Outside of the challenge you should definitely take it forward, it is good work, but just doesn't adhere to the rules
They didn't have to be stuck in the taxi the whole time.
That was left up to the writer.
All the scripts I've read conformed to the rules.
Is this yours, my friend?
"They", or anyone didn't have to be stuck the whole time, but that was the theme of the challenge - the only constraint that was given, really.
This script did not have this as its theme at all.
If the challenge stated a taxi, or the like must be included as a central idea or character, then, yeah, this works. But, for me at least, in no way did this meet the challenge as stated.
Neat concept – making the taxi a junk heap, vs. a working car. I do agree this one played a bit fast and loose with the "trapped" parameters - but not so much that it can't be argued to have met them.
Two small typos
p. 1: Large enough (de-cap “L”) p. 3: transferred
My thoughts: good story concept overall… though I was hoping for more of a twist, vs. the straightforwardly brutal way it ended… And yes, this probably could be a good, nasty horror feature, ala Texas Chainsaw...
Scar Tissue, no idea where you're getting my interpretation as being for the entire duration of the piece from.
In this script, the trapped in a taxi theme is limited to a couple of lines, therefore I don't think it meets the initial brief. The fact that being trapped in a taxi is the theme of the challenge, this should play a large part of a script, here it does not.

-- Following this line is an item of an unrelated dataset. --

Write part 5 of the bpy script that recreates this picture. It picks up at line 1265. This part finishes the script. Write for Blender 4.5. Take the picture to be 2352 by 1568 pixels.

This was well-written, but maybe a little too straightforward. It felt like everything that mattered could've fit into one scene. Some kids go looking for a homeless guy who lives in a taxi in the woods, and suffer the exact fate you would expect to befall you if you discovered a homeless guy living in a taxi in the woods. Some of the character actions really had me wondering.
I didn't see a compelling reason for the kids to go looking for this dude. And did Reggie say, “I bet he's taking a piss. I'll go find him” in the dark? That cat WANTS to die. Maybe these are stupid character horror tropes, but I'm sure you can do better on the rewrite.
As for the criteria question, the whole trapped in a taxi thing did feel tacked on to me. Maybe if they'd notice the hiker during the first visit, then returned later to free her, I could buy it being a key part of the story. I think the story would've had a little more direction in that case as well.